Tuesday, August 28, 2007

Miracle in the Andes, Nando Parrado

  • After reading "Alive," I looked up Nando's story, written 30 years after the disaster. I was surprised by the impact of this book because I had just read the factual account, "Alive". But there was no feeling of repetition. If you've ever felt true panic, that is what Nando experienced nearly every moment for 72 days. This book places the reader "inside Nando's skull" and "in his rugby shoes, on the frozen slopes he was certain would be his grave." The emotions and philisophical questions raised here are profound.
  • Nando doesn't believe in the 'conventional' idea of God, although he remains Catholic to this day. He was one of the strongest heroes because he summited a mountain and walked 45 miles through the Andes without climbing gear. He decided a million times over to suffer a little longer through the cold "as painful as fire." He got a rescue team, but he degrades his own courage saying because he was so overtaken by fear at the time. He was more afraid of dying at the crash site, so he left to get help, and became convinved that he would die trying. He likened it to jumping out of a burning building - choosing one death over another. He doesn't accept that prayers helped him get out of the mountains either, although he calls it a miracle.

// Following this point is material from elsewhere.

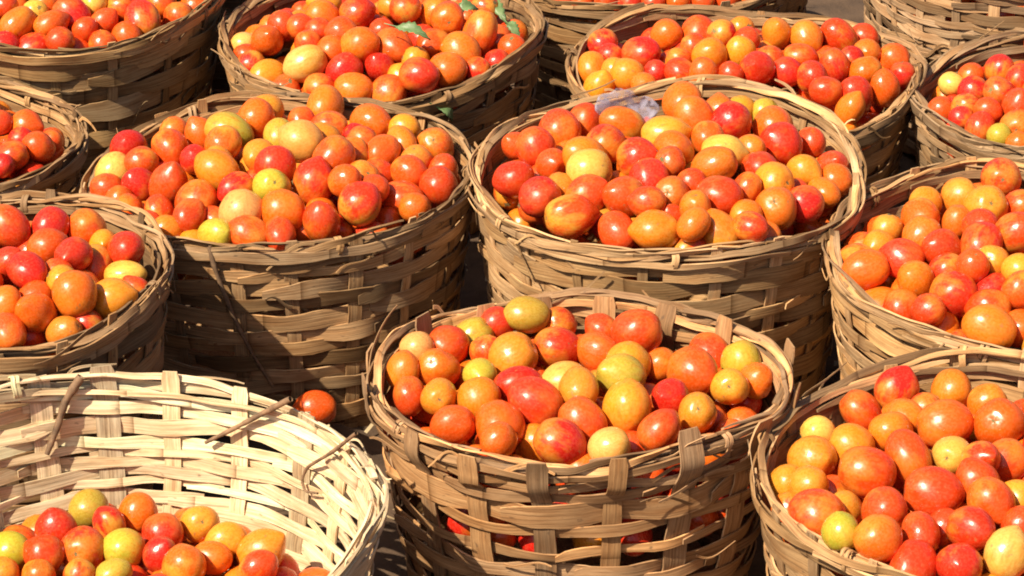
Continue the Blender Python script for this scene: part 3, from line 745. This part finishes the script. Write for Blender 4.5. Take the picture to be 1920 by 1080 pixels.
# scrap of purple-grey netting round one tomato of the centre right basket
c = next(f.p for f in fruits if f.key == 'I' and f.px == 1167)
V, F = [], []
nu, nv = 40, 14
r = np.random.default_rng(5)
SH = nrm(UP * 0.95 - FWD * 0.15)
for i in range(nu):
    a = 2 * math.pi * i / nu
    for j in range(nv):
        q = j / (nv - 1); rr = 0.041 * q * (1 + 0.16 * math.sin(3 * a + 0.6) + 0.10 * math.sin(5 * a) + 0.05 * math.sin(11 * a))
        x, y = rr * math.cos(a), rr * math.sin(a)
        h = (0.004 * math.sin(95 * x + 60 * y + 1.0) + 0.003 * math.sin(150 * y - 80 * x) + 0.002 * math.sin(260 * x + 190 * y + 2) + r.normal(0, 0.0007)) * min(1, 3 * q) - 0.012 * q * q
        V.append(RIGHT * (x + 0.004) + SH * (y + 0.013) + FWD * (0.016 + h))
for i in range(nu):
    for j in range(nv - 1):
        p, p2 = i * nv + j, ((i + 1) % nu) * nv + j; F.append((p, p2, p2 + 1, p + 1))
o = link('plastic_netting', mesh('plastic_netting', np.array(V), F, NET)); o.location = c
md = o.modifiers.new('thick', 'SOLIDIFY'); md.thickness = 0.0005
tag(o, 'crumpled purple-grey plastic netting tucked behind an orange tomato', 'netting')

def twig(P, r0, label, name='twig', cat='twig', parent=None):
    P = np.array(P); u = np.linspace(0, 1, len(P)); uu = np.linspace(0, 1, 6 * len(P))
    Q = np.stack([np.interp(uu, u, P[:, i]) for i in range(3)], 1)
    for _ in range(3): Q[1:-1] = 0.25 * Q[:-2] + 0.5 * Q[1:-1] + 0.25 * Q[2:]
    V, F, U = tube(Q - (0 if parent else Q[0]), r0 * (1 - 0.45 * uu) * (1 + wob(uu, 7, 0.16, 25.0)), 7)
    o = link(name, mesh(name, V, F, TWIG, U), parent)
    if parent is None:
        o.location = Q[0]; tag(o, label, cat)
    return o

def inner_wall(s, px, py, off=-0.012):
    best = None
    for z in np.linspace(s.H * 1.05, 0.02, 200):
        q = unproj(px, py, z); v = q[:2] - s.c[:2]; th = math.atan2(v[1], v[0])
        if v[1] > -0.05:
            e = math.hypot(*v) - float(s.rad(th, min(z / s.H, 1.1))) - off
            if best is None or abs(e) < best[0]: best = (abs(e), q)
    return best[1]
so = B['O']
twig([inner_wall(so, 152, 706), inner_wall(so, 122, 752), inner_wall(so, 108, 800), inner_wall(so, 88, 852)], 0.0062, 'thick brown twig leaning against the left inner wall of the half-empty basket')
twig([inner_wall(so, 545, 748), inner_wall(so, 480, 782), inner_wall(so, 430, 808), inner_wall(so, 385, 830)], 0.0042, 'thin brown twig lying across the sunlit inner wall of the half-empty basket')
twig([inner_wall(so, 668, 812), inner_wall(so, 620, 850), inner_wall(so, 575, 876), inner_wall(so, 566, 900), inner_wall(so, 572, 922), inner_wall(so, 596, 925)], 0.0026, 'wiry crooked stem hooked on the right inner wall of the half-empty basket')
# cord down the front of the centre left basket
s = B['H']
pts = [wall_point(s, x, y, 0.011) for x, y in ((392, 462), (402, 500), (420, 550), (445, 610), (478, 672), (512, 725))]
twig([p - s.c for p in pts], 0.0040, None, 'hanging_cord', None, s.root)

# straw and splint litter on the ground
VV, FF = [], []; base = 0
for i in range(900):
    x, y = rng.uniform(-1.0, 1.0), rng.uniform(-1.0, 1.6)
    ln, wd, a = rng.uniform(0.015, 0.08), rng.uniform(0.0012, 0.004), rng.uniform(0, 6.28)
    u = np.linspace(0, 1, 4)
    P = np.stack([x + math.cos(a) * u * ln, y + math.sin(a) * u * ln + 0.004 * np.sin(3 * u + i), 0.012 + rng.uniform(0, 0.01) + 0.004 * np.sin(u * 3)], 1)
    V, F, U = ribbon(P, np.tile([-math.sin(a), math.cos(a), rng.normal(0, 0.3)], (4, 1)), np.tile([0, 0, 1.0], (4, 1)), wd, 0.0008)
    VV.append(V); FF.append(F + base); base += len(V)
o = link('straw', mesh('straw', np.concatenate(VV), np.concatenate(FF), STRAW))
tag(o, 'loose straw and bamboo splinters littering the ground', 'straw', kind='stuff')

ks = list(B)
for i, a in enumerate(ks):
    for b_ in ks[i + 1:]:
        d = np.linalg.norm(B[a].c - B[b_].c); g_ = d - B[a].R - B[b_].R
        if g_ < 0: print('overlap', a, b_, round(g_, 3))
print({k: (round(float(v.R), 3), v.nrows) for k, v in B.items()})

  • On his trek out, he summited the 17,000 ft. mountain and was devestated to see no farmers' fields, but just miles upon miles of more mountains. He writes, "In that moment all my dreams, assumptions, and expectations of life evaporated into the thin Andean air. I had always thought that life was the actual thing, the natural thing, and that death was simply the end of living. Now, in this lifeless place, I saw with a terrible clarity that death was the constant, death was the base, and life was only a short, fragile dream. I was dead already. I had been born dead, and what I thought was my life was just a game death let me play as it waited to take me."
  • He ends his story by bringing it current, to his loving wife and family, and also gives a brief update on all the other survivors. The sixteen have a lifelong bond and many are close friends. They occasionally visit the graves at the crash site, and even keep up with the Chilean peasant who was their first outside contact. With all those memories to deal with, Nando's father counseled him just days after the rescue that he not let the plane crash be the most important thing that ever happened to him. In one way, Nando is gifted to know how just how fragile and special life is. He ends with a strong message to savor every moment of this precious gift: "Live every moment. Do not waste a breath."